Investing.com - The dollar firmed against most major currencies on Monday after data revealed U.S. retail sales shot up in March, though concerns the crisis in Ukraine could escalate watered down the greenback's advance somewhat.
In U.S. trading on Monday, EUR/USD was down 0.50% at 1.3816.
The Commerce Department reported earlier that U.S. retail sales rose 1.1% in March, exceeding expectations for a 0.8% gain. Retail sales in February were revised up to a 0.7% increase from a previously estimated 0.3% rise.
Core retail sales, which exclude automobiles, rose 0.7% last month, beating expectations for a 0.5% reading, after a 0.3% gain in February
Consumer demand drives the bulk of U.S. economic output, and the numbers fueled expectations that the Federal Reserve will continue to wind down its monthly asset-purchasing program as the year unfolds.
Fed asset purchases, currently standing at $55 billion a month, weaken the greenback by suppressing borrowing costs to spur recovery, though talk of waning monetary intervention often strengthens the U.S. currency.
Elsewhere in the U.S., data revealed U.S. business inventories rose less than expected in February.
In a report, Census Bureau reported earlier that U.S. business inventories rose 0.4% in February from 0.4% in the preceding month.
Analysts were expecting a 0.5% reading in February.

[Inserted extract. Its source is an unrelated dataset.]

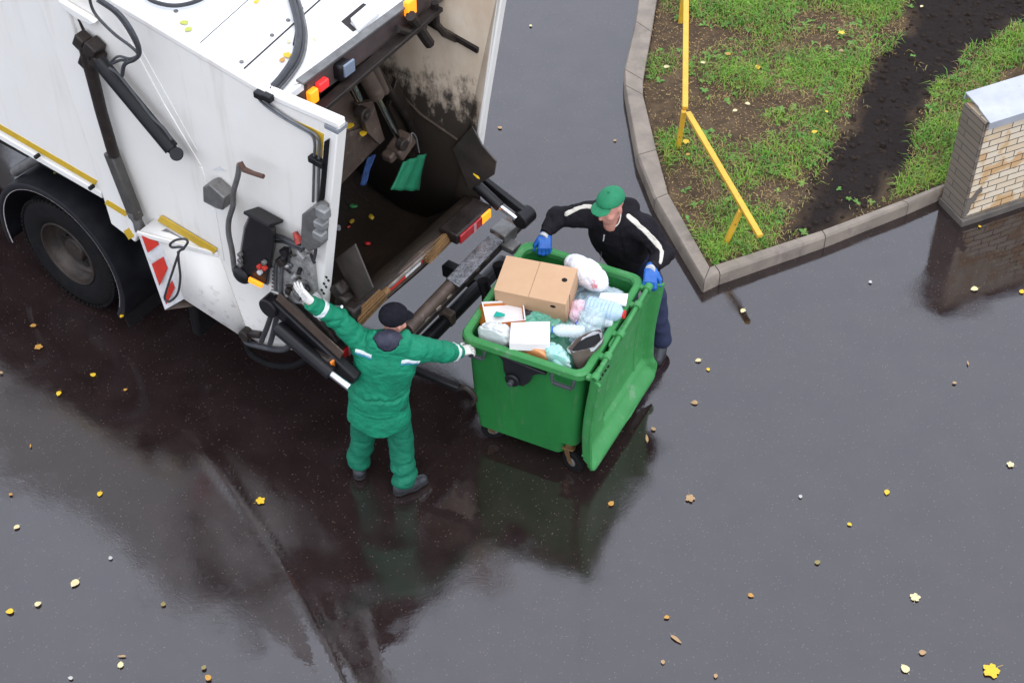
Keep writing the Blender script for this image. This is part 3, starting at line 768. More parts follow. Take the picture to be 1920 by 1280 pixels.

Meanwhile across the Atlantic, the euro slid after ECB President Mario Draghi said Saturday that further gains in the euro would trigger additional monetary easing to keep consumer prices in comfort zones.
"A strengthening of the exchange rate requires further monetary stimulus. That is an important dimension for our price stability," he said.
ECB governing council member and Bank of France governor Christian Noyer said Monday that a weaker euro is desirable, adding that the stronger the currency is the more "accommodating" monetary policy needs to be.
Elsewhere, investors shrugged off data showing that industrial production in the euro area rose 0.2% in February from a month earlier, pushing the annual rate up to 1.7%.
Market expectations had been for an annual gain of 1.5% and a monthly increase of 0.2%.
Geopolitical concerns capped the dollar's advance and fueled demand for safe-haven gold positions.
Tensions between Russia and Ukraine mounted after a deadline set by Ukraine for pro-Russian separatists to exit government buildings they are occupying in the eastern reaches of the country expired on Monday.
The U.S. has indicated that it is prepared to impose more sanctions against Moscow if Russian encroachments in eastern Ukraine continue.
The dollar was up against the yen, with USD/JPY up 0.05% at 101.67, and up against the Swiss franc, with USD/CHF up 0.45% at 0.8799.
The greenback was up against the pound, with GBP/USD down 0.03% at 1.6724.
The dollar was mixed against its cousins in Canada, Australia and New Zealand, with USD/CAD down 0.11% at 1.0968, AUD/USD up 0.14% at 0.9411 and NZD/USD down 0.24% at 0.8670.
The US Dollar Index, which tracks the performance of the greenback versus a basket of six other major currencies, was up 0.34% at 79.83.
In the U.S. on Tuesday, Fed Chair Janet Yellen is to speak; her comments will be closely watched.